Amendment 44 refers to cold calling. We know that cold calling is often a prelude to some scam or nefarious activity, and there has been a range of activity to restrict such operations. The Financial Guidance and Claims Bill provides for a ban on cold calling for pensions, enables the introduction of a ban on other financial products and makes provision in respect of certain CMC activity but, for the avoidance of doubt, can the Minister tell us where these things stand across the board?
In our debates on the financial guidance body, exchanges took place about no cold calling in respect of personal injury claims by virtue of the involvement of solicitors in that activity. However, it was further suggested that people were finding a way around that. This is by way of a probe. Is all cold calling in respect of personal injury claims—be it by CMCs or otherwise—now prohibited?
Amendment 44 is one of several in this group which require a review of the activities of Part 1: in particular to ensure that savings arising to insurers are passed on to consumers—motorists. We know that this is particularly difficult. The accounts and activities of general insurers can be complicated and it is very difficult to identify a fixed starting point from which to do the analysis. A whole host of questions arise about how the distribution of any savings made should accrue across the range of consumers that face insurers.

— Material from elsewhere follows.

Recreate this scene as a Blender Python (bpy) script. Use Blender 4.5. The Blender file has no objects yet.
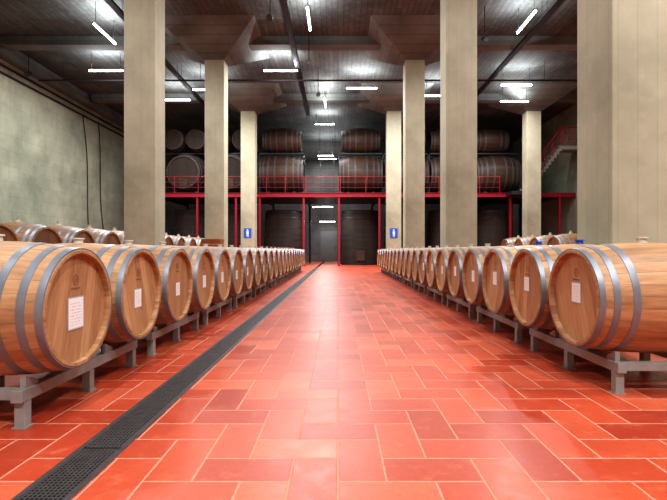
import bpy, bmesh, math, random
from mathutils import Vector, Matrix
random.seed(7)
PI=math.pi
S=bpy.context.scene; COL=S.collection
try: S.view_settings.view_transform='Standard'
except Exception: pass
try: S.view_settings.look='Medium High Contrast'
except Exception: pass

# ------------------------------------------------------------------ node helpers
def new_mat(name):
    m=bpy.data.materials.new(name); m.use_nodes=True
    nt=m.node_tree; b=nt.nodes['Principled BSDF']; return m,nt,b
def mth(nt,op,a,b=None,c=None):
    n=nt.nodes.new('ShaderNodeMath'); n.operation=op
    for i,v in enumerate((a,b,c)):
        if v is None: continue
        if isinstance(v,(int,float)): n.inputs[i].default_value=v
        else: nt.links.new(v,n.inputs[i])
    return n.outputs[0]
def objco(nt):
    t=nt.nodes.new('ShaderNodeTexCoord'); s=nt.nodes.new('ShaderNodeSeparateXYZ')
    nt.links.new(t.outputs['Object'],s.inputs[0]); return t.outputs['Object'],s.outputs[0],s.outputs[1],s.outputs[2]
def comb(nt,x,y,z):
    n=nt.nodes.new('ShaderNodeCombineXYZ')
    for i,v in enumerate((x,y,z)):
        if isinstance(v,(int,float)): n.inputs[i].default_value=v
        else: nt.links.new(v,n.inputs[i])
    return n.outputs[0]
def noise(nt,vec,scale,detail=3,rough=.55):
    n=nt.nodes.new('ShaderNodeTexNoise'); n.inputs['Scale'].default_value=scale
    n.inputs['Detail'].default_value=detail; n.inputs['Roughness'].default_value=rough
    if vec is not None: nt.links.new(vec,n.inputs['Vector'])
    return n.outputs[0]
def white(nt,vec):
    n=nt.nodes.new('ShaderNodeTexWhiteNoise'); n.noise_dimensions='3D'; nt.links.new(vec,n.inputs['Vector']); return n.outputs['Value']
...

There are questions about who might be the person in a particular organisation to have to certify annually that savings have been secured. Experience shows that if you simply have a process whereby someone has to sign off for the company that savings have been passed on and the policy complied with, it could well be delegated to someone who does not necessarily know exactly what has gone on. In all the variations trying to substantiate that savings are made and that what is promised under the legislation is being delivered, we may seriously think about regulation which requires the chief executive of each of the insurers to be the person held to account for the statement about the extent to which compliance with the requirement has been made.
I may return in a moment to speak to some of the other amendments in the group, but for the time being, I beg to move.